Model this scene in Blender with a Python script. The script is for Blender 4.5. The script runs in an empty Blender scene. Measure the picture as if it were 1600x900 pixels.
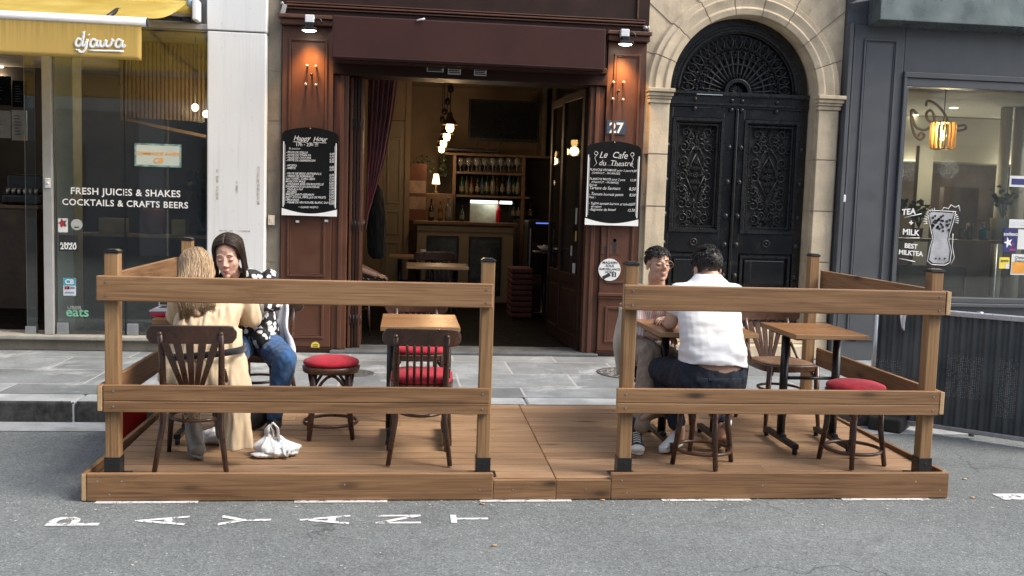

--

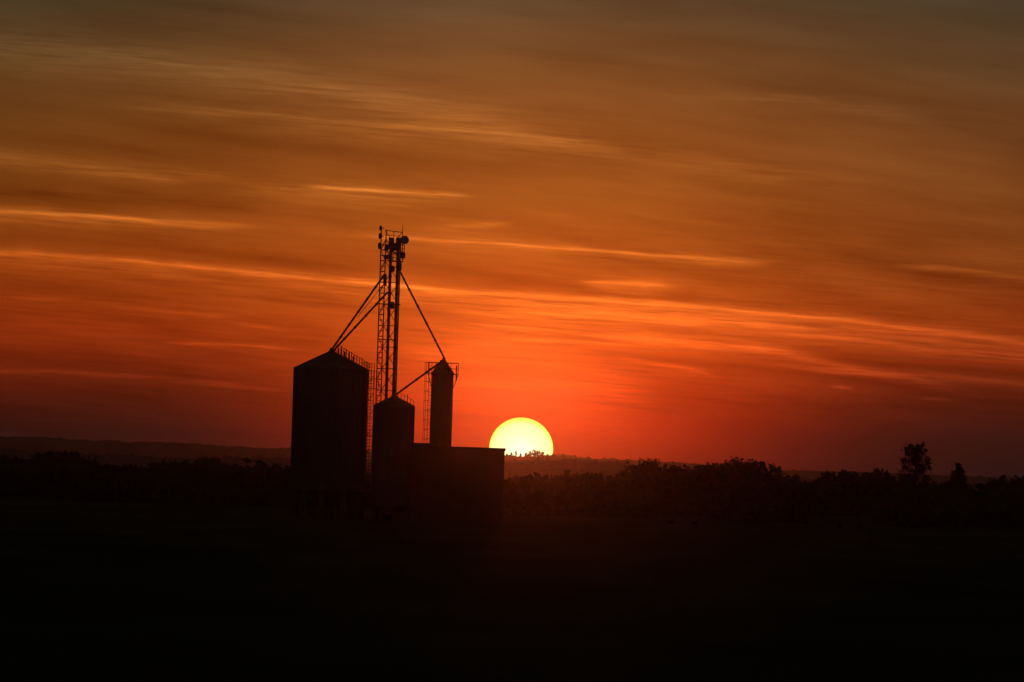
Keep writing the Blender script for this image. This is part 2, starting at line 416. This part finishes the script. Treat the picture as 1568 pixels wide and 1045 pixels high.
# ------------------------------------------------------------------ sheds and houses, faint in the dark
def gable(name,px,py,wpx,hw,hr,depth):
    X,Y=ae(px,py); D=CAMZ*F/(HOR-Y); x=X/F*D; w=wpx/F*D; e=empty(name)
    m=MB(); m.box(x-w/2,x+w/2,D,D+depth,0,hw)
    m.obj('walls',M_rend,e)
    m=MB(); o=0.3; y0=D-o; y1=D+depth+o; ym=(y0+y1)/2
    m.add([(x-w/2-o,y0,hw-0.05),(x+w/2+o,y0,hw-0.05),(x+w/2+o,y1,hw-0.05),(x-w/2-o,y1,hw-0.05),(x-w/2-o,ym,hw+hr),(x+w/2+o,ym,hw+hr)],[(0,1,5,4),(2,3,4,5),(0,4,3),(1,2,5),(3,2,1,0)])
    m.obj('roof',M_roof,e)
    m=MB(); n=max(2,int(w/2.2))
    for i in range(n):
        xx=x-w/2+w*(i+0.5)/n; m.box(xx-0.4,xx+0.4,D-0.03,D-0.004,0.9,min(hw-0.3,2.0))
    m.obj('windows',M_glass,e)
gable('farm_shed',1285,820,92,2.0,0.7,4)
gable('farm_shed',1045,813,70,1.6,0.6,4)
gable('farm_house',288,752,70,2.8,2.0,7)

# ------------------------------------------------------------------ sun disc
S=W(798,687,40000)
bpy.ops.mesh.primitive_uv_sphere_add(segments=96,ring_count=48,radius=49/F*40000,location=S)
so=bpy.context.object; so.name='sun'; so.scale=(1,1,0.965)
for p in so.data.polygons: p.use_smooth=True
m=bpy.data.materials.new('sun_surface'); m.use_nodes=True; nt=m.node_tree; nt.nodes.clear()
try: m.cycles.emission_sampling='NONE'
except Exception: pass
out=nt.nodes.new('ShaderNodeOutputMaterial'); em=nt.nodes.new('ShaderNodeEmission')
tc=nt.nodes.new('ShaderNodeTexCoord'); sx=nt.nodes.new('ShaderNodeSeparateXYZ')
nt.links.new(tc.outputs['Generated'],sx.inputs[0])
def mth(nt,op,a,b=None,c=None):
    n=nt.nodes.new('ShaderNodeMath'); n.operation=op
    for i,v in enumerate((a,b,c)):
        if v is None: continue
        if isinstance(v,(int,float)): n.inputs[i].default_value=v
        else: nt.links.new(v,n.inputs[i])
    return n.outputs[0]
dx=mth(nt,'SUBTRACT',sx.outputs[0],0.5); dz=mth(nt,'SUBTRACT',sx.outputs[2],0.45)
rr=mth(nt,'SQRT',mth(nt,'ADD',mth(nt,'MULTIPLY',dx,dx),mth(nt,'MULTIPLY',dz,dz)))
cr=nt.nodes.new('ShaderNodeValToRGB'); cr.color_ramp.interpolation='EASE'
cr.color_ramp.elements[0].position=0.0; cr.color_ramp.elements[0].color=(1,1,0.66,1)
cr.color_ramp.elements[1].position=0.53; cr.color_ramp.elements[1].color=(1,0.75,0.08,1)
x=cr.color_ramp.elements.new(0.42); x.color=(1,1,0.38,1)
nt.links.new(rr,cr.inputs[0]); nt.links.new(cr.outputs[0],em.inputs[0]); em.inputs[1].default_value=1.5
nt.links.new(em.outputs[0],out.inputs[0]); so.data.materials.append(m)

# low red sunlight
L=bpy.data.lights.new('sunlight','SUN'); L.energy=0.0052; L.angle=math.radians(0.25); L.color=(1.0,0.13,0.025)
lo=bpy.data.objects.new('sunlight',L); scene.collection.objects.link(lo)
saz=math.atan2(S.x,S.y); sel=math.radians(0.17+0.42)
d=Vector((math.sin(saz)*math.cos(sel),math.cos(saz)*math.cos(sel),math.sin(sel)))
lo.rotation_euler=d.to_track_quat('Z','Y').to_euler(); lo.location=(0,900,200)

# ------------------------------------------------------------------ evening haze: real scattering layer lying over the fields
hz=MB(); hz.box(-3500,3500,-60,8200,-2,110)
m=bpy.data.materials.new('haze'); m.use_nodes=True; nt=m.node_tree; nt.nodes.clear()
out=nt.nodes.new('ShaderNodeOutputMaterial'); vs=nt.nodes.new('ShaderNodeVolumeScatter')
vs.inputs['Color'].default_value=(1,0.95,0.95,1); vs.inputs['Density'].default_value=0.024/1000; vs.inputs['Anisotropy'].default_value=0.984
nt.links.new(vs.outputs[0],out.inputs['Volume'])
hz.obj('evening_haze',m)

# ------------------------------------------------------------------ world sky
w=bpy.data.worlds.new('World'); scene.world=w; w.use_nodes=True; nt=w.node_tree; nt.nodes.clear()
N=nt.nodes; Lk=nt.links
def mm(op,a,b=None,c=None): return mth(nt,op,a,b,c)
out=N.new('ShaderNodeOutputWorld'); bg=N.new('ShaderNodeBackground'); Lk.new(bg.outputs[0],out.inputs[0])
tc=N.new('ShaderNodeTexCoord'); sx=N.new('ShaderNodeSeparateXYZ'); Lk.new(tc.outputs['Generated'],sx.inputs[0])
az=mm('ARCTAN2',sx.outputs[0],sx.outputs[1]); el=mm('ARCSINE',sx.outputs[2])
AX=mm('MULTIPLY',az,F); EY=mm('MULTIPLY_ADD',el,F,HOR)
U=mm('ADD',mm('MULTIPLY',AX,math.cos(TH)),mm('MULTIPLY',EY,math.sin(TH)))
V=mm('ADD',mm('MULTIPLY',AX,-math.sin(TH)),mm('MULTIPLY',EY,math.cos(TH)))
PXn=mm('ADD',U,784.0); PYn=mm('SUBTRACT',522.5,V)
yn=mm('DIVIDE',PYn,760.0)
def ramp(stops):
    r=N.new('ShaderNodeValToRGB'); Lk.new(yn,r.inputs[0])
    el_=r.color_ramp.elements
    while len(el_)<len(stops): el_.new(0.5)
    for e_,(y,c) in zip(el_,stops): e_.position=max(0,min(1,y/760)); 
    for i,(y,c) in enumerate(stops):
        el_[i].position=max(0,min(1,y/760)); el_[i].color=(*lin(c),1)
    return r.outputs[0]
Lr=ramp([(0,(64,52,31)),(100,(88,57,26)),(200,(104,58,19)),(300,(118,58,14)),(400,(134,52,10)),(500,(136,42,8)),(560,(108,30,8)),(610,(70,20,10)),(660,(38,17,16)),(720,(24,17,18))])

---

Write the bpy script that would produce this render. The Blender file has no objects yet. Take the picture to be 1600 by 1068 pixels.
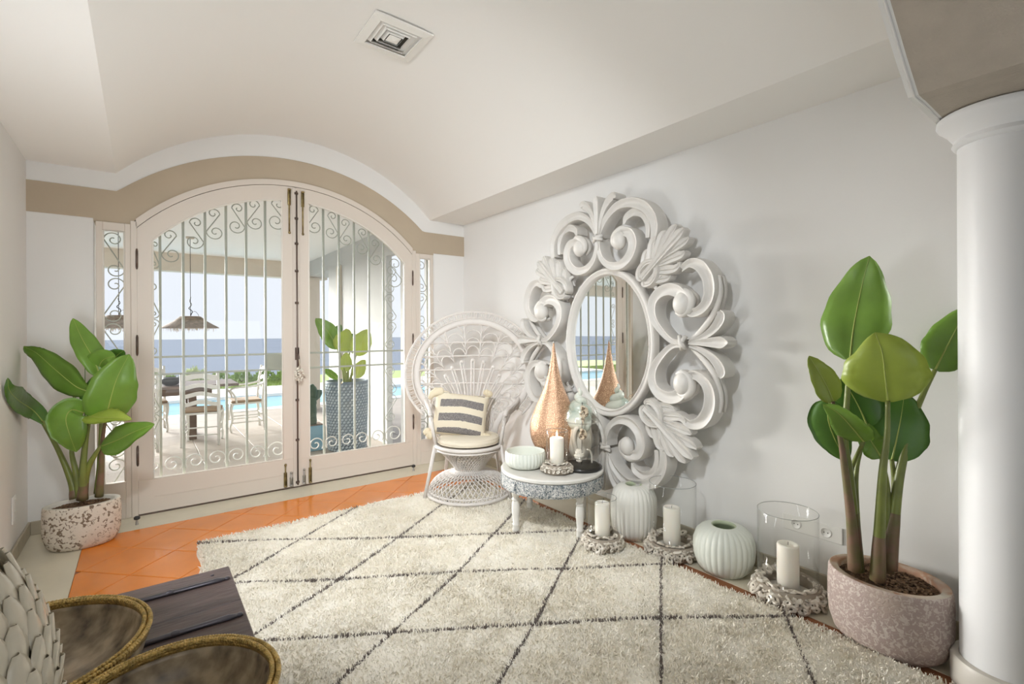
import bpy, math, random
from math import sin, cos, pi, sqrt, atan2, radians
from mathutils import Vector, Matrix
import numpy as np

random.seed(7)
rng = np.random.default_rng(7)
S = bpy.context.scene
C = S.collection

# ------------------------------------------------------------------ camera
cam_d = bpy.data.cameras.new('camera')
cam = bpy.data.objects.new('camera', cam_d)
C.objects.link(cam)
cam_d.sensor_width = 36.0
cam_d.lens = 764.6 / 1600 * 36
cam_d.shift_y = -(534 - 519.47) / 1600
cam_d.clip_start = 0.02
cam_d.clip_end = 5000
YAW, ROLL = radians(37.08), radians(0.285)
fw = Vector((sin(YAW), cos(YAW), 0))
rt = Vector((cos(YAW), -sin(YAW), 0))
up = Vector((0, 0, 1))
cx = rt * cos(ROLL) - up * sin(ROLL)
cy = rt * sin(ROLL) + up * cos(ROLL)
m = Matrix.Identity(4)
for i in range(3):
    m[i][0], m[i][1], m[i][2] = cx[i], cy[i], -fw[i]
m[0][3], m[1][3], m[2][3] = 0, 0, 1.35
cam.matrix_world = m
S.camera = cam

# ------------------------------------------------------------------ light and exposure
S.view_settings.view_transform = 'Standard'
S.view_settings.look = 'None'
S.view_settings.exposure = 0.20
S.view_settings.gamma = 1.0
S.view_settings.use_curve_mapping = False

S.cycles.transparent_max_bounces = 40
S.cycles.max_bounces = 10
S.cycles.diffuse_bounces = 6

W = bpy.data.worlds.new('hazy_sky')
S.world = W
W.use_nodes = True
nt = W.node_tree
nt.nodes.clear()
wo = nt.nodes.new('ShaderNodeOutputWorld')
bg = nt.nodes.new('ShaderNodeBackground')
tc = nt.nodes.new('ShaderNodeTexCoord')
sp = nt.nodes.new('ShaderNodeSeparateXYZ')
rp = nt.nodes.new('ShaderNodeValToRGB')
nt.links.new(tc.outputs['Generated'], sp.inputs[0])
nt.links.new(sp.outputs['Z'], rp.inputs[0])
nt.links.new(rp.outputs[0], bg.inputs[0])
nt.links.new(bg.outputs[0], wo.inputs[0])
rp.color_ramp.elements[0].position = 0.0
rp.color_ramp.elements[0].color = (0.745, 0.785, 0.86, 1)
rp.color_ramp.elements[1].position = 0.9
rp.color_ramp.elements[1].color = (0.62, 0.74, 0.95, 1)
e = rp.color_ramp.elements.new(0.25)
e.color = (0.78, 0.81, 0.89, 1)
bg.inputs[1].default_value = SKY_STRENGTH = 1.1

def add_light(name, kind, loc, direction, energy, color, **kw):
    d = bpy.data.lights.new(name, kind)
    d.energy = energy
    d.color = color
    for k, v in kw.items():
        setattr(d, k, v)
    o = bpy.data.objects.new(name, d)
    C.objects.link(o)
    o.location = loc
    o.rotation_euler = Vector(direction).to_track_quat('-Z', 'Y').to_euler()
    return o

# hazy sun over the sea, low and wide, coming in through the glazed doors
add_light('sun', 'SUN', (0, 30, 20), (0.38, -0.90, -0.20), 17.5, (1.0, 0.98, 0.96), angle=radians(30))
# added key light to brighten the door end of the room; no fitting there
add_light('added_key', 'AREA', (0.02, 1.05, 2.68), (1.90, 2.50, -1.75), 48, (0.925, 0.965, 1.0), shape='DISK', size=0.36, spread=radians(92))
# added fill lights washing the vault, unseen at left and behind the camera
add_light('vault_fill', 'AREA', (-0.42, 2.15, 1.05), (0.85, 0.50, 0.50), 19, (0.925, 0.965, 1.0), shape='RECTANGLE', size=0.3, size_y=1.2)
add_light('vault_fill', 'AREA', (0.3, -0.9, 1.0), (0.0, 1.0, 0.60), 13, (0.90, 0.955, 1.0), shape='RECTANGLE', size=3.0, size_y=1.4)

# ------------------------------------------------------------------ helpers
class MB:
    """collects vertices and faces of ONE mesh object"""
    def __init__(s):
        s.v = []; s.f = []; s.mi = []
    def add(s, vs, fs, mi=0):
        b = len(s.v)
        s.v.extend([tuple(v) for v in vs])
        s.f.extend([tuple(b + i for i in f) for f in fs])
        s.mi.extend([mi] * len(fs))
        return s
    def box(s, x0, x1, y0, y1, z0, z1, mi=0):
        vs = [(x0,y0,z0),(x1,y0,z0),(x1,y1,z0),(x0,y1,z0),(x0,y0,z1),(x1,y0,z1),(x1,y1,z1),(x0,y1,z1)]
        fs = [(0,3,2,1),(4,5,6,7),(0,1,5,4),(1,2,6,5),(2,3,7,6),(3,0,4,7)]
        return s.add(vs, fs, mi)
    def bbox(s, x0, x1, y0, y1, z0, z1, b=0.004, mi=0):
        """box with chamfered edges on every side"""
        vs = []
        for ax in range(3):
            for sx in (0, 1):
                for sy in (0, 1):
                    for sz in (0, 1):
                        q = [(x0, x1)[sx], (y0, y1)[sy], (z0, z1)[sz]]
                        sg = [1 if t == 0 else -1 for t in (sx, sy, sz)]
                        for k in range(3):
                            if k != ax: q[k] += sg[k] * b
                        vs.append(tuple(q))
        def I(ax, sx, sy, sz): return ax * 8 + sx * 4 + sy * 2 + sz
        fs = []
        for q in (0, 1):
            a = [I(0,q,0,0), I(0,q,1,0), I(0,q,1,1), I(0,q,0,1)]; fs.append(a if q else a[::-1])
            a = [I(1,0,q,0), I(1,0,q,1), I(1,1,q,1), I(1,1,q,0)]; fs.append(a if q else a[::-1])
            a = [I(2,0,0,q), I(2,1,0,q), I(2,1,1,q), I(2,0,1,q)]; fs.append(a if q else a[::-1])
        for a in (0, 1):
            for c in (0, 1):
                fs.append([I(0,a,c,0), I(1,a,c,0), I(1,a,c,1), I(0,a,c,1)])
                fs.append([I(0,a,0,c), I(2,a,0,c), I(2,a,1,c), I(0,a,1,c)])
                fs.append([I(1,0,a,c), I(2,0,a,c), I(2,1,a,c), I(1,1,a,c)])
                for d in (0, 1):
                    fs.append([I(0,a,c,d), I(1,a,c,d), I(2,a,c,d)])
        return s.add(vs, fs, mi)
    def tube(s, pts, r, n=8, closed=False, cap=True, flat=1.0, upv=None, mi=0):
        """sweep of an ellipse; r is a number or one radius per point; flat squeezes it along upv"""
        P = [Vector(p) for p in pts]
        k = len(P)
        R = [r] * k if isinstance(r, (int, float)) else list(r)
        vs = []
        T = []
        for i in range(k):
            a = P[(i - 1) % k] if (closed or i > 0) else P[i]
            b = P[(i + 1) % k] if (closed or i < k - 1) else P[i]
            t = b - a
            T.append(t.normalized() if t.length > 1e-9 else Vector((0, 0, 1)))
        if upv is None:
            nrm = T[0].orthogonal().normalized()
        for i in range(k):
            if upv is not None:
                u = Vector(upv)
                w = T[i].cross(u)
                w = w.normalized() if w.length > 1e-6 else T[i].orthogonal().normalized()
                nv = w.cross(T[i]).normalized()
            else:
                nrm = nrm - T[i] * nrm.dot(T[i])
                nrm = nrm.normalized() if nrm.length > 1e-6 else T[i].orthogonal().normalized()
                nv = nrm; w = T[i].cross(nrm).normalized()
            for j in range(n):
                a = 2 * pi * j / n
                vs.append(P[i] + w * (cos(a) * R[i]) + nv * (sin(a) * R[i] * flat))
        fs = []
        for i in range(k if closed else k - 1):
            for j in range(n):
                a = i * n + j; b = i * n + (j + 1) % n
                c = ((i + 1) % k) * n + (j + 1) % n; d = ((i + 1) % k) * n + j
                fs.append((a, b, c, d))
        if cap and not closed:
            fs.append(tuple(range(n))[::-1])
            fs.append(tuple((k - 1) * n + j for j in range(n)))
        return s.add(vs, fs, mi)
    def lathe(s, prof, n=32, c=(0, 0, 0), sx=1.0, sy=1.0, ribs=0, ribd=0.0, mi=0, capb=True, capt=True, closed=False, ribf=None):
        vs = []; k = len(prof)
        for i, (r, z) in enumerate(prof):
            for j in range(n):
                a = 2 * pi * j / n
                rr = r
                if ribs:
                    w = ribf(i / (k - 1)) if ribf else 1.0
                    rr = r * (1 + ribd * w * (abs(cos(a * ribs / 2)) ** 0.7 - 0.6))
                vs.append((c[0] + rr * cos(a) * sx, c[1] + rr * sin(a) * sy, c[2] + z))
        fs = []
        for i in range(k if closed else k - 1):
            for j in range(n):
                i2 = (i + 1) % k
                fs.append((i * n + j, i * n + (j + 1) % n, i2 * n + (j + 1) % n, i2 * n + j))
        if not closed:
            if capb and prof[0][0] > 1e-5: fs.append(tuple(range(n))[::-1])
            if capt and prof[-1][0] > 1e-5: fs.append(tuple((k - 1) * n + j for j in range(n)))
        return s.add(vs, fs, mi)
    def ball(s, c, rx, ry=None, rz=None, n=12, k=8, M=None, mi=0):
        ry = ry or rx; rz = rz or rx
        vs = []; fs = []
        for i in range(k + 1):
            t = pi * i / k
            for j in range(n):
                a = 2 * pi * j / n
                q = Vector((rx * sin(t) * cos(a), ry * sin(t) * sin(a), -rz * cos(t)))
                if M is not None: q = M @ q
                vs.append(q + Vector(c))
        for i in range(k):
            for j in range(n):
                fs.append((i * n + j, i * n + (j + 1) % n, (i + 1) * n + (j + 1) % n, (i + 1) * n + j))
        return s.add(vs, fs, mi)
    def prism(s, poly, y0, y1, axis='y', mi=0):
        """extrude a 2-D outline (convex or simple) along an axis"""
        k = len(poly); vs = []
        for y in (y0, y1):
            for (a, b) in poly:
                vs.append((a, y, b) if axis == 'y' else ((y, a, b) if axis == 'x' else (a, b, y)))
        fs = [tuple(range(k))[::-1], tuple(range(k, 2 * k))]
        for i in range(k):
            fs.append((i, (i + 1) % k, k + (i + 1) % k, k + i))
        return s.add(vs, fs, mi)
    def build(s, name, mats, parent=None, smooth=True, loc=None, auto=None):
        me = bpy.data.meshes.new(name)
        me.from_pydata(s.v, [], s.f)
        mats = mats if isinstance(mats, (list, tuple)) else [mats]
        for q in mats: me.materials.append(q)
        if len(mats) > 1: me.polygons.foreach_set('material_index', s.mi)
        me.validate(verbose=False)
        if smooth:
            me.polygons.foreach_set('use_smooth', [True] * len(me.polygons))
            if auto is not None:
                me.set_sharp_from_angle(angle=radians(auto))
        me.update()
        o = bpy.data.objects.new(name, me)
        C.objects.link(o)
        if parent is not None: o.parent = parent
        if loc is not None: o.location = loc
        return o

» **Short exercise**
From the records above, quote word for word only the lines beginning at the line that has "Write the bpy" and stopping after the line that has "S.camera = cam". Omit the pictures.

» **Solution for this exercise**
Write the bpy script that would produce this render. The Blender file has no objects yet. Take the picture to be 1600 by 1068 pixels.
import bpy, math, random
from math import sin, cos, pi, sqrt, atan2, radians
from mathutils import Vector, Matrix
import numpy as np

random.seed(7)
rng = np.random.default_rng(7)
S = bpy.context.scene
C = S.collection

# ------------------------------------------------------------------ camera
cam_d = bpy.data.cameras.new('camera')
cam = bpy.data.objects.new('camera', cam_d)
C.objects.link(cam)
cam_d.sensor_width = 36.0
cam_d.lens = 764.6 / 1600 * 36
cam_d.shift_y = -(534 - 519.47) / 1600
cam_d.clip_start = 0.02
cam_d.clip_end = 5000
YAW, ROLL = radians(37.08), radians(0.285)
fw = Vector((sin(YAW), cos(YAW), 0))
rt = Vector((cos(YAW), -sin(YAW), 0))
up = Vector((0, 0, 1))
cx = rt * cos(ROLL) - up * sin(ROLL)
cy = rt * sin(ROLL) + up * cos(ROLL)
m = Matrix.Identity(4)
for i in range(3):
    m[i][0], m[i][1], m[i][2] = cx[i], cy[i], -fw[i]
m[0][3], m[1][3], m[2][3] = 0, 0, 1.35
cam.matrix_world = m
S.camera = cam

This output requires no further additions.